Is Kmiec unfamiliar with No Child Left Behind, "comprehensive" immigration, and all the Bush Administration support for "green" policy? Conservatives are furious about those things, but Catholic voters of the sort Kmiec is describing should be happy with Bush and not eager to shed their Republican identities if he's correct -- if we bracket the Iraq war, which I'll come to in a minute. Does Kmiec not know that McCain supports school vouchers (there's that 3rd non-negotiable) while Obama opposes them? Or that McCain's in trouble with Conservatives precisely because he supported Bush's immigration program and is aggressively in favor of attention to climate change? If Kmiec is right about what Catholics care about, he's listed reasons in favor of McCain. I'm surprised he didn't bring up Catholic opposition to torture --another topic on which McCain deviates from Conservative orthodoxy in the Catholic direction.

To now unbracket the Iraq war, I grant Kmiec's point that many of my fellow Catholics, including the practicing ones, opposed and continue to oppose the war (a fact I think explains Ron Paul's popularity among lots of young Catholics I know), and might for that reason find themselves unable to support McCain either. I would only point out that the Holy See and the US Bishops, in spite of their vigorous opposition to the war before it started, are equally opposed to a precipitous US withdrawal now, which is what Sen. Obama is promising. The Church at this point has a very Colin Powell-esque "you break it, you bought it" approach to Iraq, and those who want to pull out now regardless of the consequences to the populace there are not taking their cues from the Pope or their Bishops. There again, it's preposterous to suggest anyone would vote for Obama on Catholic grounds. Many Catholics may vote for him, but they'll be doing so in spite of their Church and its teachings.

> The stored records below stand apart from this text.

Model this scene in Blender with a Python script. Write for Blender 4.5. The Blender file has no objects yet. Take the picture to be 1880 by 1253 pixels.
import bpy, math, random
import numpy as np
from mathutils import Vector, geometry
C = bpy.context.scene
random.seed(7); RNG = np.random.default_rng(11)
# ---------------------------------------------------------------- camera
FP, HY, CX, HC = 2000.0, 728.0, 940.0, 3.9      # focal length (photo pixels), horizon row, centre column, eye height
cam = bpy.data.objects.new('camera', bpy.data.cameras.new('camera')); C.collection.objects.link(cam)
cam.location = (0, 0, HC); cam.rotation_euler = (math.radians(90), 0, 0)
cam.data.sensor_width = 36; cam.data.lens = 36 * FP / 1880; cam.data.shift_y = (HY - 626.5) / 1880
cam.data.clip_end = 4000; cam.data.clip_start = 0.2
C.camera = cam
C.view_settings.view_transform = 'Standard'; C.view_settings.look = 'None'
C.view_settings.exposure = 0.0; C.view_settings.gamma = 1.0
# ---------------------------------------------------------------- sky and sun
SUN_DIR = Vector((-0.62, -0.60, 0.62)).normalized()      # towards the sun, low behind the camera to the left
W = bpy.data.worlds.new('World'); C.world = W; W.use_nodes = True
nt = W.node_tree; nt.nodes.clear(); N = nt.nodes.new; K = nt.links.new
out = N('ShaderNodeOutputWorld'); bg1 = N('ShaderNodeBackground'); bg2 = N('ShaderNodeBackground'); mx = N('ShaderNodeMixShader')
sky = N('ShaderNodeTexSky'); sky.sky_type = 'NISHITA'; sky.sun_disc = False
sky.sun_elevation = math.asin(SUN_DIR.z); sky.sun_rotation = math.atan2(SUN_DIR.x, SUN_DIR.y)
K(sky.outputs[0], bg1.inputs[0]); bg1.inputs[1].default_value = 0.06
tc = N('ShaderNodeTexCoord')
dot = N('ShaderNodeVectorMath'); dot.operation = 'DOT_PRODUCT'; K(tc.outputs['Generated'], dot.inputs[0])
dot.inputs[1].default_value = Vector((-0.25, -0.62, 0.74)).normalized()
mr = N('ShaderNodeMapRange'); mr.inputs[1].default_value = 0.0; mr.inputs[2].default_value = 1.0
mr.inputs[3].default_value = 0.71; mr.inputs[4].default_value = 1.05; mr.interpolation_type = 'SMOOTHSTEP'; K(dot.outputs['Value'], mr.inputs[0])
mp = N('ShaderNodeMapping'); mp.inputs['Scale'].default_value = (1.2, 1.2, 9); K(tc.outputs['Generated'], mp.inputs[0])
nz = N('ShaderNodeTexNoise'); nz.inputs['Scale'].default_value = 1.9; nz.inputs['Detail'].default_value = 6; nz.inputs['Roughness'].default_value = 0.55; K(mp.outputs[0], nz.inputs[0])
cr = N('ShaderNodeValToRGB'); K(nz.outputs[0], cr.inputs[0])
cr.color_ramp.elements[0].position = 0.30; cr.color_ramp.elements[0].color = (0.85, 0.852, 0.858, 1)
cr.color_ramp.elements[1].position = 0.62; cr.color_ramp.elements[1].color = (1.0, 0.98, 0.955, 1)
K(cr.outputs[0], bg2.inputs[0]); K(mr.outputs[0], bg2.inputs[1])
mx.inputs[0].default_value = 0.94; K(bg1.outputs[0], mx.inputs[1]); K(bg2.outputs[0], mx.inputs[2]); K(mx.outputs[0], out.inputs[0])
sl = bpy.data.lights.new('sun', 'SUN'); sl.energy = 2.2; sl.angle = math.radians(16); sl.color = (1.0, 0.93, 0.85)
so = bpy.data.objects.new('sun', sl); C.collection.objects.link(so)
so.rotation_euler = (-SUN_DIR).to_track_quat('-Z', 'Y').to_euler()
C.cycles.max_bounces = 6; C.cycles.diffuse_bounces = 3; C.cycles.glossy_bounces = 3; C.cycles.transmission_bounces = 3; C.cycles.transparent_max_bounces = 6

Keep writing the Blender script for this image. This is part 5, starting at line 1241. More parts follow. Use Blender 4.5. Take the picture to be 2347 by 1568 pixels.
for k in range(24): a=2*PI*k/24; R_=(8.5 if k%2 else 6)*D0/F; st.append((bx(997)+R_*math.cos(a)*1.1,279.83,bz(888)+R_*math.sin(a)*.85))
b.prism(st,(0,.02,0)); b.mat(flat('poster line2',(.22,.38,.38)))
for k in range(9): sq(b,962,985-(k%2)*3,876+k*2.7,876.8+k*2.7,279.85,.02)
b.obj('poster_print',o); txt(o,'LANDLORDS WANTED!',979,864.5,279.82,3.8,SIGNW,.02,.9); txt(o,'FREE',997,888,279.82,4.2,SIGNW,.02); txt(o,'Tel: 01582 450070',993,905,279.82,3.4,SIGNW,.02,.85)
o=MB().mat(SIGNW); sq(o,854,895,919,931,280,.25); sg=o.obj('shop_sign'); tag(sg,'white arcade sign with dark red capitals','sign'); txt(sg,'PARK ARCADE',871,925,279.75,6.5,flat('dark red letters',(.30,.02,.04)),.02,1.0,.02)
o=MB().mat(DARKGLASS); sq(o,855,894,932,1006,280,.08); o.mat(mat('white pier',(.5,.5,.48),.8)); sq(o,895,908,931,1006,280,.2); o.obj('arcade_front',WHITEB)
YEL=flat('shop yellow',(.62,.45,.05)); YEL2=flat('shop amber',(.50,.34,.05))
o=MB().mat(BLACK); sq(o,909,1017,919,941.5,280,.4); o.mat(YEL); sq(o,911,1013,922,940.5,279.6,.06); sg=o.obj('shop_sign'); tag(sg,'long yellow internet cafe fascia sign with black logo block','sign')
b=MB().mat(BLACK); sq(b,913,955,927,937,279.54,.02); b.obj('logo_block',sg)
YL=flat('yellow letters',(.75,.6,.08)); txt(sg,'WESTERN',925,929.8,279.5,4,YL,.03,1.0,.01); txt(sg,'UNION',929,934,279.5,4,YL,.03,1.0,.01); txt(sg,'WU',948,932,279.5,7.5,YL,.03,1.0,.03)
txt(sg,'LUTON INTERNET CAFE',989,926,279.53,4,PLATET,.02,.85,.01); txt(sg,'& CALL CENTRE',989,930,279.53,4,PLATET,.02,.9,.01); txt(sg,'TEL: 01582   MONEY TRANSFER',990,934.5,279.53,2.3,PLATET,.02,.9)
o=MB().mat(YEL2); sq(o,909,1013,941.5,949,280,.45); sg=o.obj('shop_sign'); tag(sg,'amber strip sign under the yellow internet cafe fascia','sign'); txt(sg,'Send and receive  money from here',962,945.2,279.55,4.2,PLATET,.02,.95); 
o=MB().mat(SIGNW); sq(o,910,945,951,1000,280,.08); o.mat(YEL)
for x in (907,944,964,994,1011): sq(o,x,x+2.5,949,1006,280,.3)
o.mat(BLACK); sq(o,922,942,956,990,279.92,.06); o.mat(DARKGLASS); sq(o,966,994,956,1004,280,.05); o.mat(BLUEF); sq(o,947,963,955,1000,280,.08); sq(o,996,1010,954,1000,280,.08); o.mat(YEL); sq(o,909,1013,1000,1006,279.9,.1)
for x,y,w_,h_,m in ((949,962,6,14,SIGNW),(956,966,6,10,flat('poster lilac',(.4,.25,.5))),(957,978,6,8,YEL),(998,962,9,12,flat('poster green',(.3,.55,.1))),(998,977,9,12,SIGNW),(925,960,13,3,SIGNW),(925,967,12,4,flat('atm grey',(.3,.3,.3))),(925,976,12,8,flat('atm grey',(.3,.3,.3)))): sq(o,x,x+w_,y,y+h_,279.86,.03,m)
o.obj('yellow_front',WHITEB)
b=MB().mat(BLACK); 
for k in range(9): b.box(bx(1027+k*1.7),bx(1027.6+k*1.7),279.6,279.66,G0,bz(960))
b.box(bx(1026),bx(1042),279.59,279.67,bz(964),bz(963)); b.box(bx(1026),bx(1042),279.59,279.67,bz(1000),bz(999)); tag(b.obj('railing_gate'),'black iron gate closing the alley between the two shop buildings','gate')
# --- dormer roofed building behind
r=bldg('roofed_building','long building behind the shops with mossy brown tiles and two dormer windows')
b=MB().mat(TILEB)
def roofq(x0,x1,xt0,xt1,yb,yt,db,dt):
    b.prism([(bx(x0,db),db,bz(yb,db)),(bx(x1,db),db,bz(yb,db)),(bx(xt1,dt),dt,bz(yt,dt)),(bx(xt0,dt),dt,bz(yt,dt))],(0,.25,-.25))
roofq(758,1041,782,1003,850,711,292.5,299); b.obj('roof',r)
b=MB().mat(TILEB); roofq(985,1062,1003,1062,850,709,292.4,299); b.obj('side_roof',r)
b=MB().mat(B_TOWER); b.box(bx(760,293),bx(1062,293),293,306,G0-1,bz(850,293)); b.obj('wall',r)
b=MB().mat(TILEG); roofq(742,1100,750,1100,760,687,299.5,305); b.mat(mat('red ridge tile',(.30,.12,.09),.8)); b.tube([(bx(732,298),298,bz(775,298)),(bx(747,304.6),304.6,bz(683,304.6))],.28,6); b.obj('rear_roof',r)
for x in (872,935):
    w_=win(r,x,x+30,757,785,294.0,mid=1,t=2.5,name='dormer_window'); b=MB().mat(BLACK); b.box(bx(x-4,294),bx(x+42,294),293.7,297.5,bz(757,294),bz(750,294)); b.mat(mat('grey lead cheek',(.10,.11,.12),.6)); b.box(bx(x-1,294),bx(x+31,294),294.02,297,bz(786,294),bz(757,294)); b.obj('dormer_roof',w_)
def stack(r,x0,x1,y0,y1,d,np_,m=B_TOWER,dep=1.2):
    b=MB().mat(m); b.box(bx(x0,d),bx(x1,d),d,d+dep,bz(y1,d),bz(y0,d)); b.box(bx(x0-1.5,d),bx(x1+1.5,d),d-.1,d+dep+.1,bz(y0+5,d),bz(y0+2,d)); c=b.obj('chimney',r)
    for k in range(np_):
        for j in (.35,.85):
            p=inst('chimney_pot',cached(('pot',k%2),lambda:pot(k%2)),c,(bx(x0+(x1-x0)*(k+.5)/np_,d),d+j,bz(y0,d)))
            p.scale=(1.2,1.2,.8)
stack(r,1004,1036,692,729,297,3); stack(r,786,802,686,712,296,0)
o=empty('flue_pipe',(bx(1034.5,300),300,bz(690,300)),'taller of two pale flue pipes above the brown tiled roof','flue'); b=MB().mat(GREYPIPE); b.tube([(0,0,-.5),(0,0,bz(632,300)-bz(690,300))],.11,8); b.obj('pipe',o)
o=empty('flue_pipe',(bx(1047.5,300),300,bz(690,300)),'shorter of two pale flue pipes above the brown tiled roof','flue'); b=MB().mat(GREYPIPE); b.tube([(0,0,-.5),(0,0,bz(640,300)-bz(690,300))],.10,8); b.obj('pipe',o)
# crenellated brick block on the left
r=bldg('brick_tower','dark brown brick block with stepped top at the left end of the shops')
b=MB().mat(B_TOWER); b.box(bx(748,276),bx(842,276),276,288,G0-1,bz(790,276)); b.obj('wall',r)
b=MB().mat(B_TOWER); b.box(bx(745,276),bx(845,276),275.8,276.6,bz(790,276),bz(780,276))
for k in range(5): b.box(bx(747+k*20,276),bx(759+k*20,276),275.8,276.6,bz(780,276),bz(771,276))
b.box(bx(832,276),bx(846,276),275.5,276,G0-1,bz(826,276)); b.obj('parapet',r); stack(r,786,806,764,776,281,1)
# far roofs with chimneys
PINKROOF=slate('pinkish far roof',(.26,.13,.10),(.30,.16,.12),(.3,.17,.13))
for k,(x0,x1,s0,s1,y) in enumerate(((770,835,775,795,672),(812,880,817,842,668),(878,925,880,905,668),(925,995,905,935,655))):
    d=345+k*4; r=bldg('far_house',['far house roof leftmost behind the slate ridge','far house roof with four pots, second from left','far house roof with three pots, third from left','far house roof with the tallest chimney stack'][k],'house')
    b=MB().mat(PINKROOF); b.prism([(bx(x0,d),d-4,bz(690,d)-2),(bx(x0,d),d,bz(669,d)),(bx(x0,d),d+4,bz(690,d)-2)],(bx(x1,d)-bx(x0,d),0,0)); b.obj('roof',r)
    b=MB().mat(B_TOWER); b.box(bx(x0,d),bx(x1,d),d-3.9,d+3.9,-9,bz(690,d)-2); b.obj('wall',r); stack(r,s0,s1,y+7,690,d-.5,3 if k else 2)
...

Prof. K. looks at the same facts and concludes they serve as a warning not so much to McCain as to those in the GOP he tend to flee the social issues and "compassionate conservatism." He says the point to remember is
Catholic social teaching as a strain in conservatism, something too many conservatives are willing to forget in their headlong flight from anything that smacks of compassionate conservativsm. It's also worth noting that Catholic social teaching is attractive also to some thoughtful evangelicals.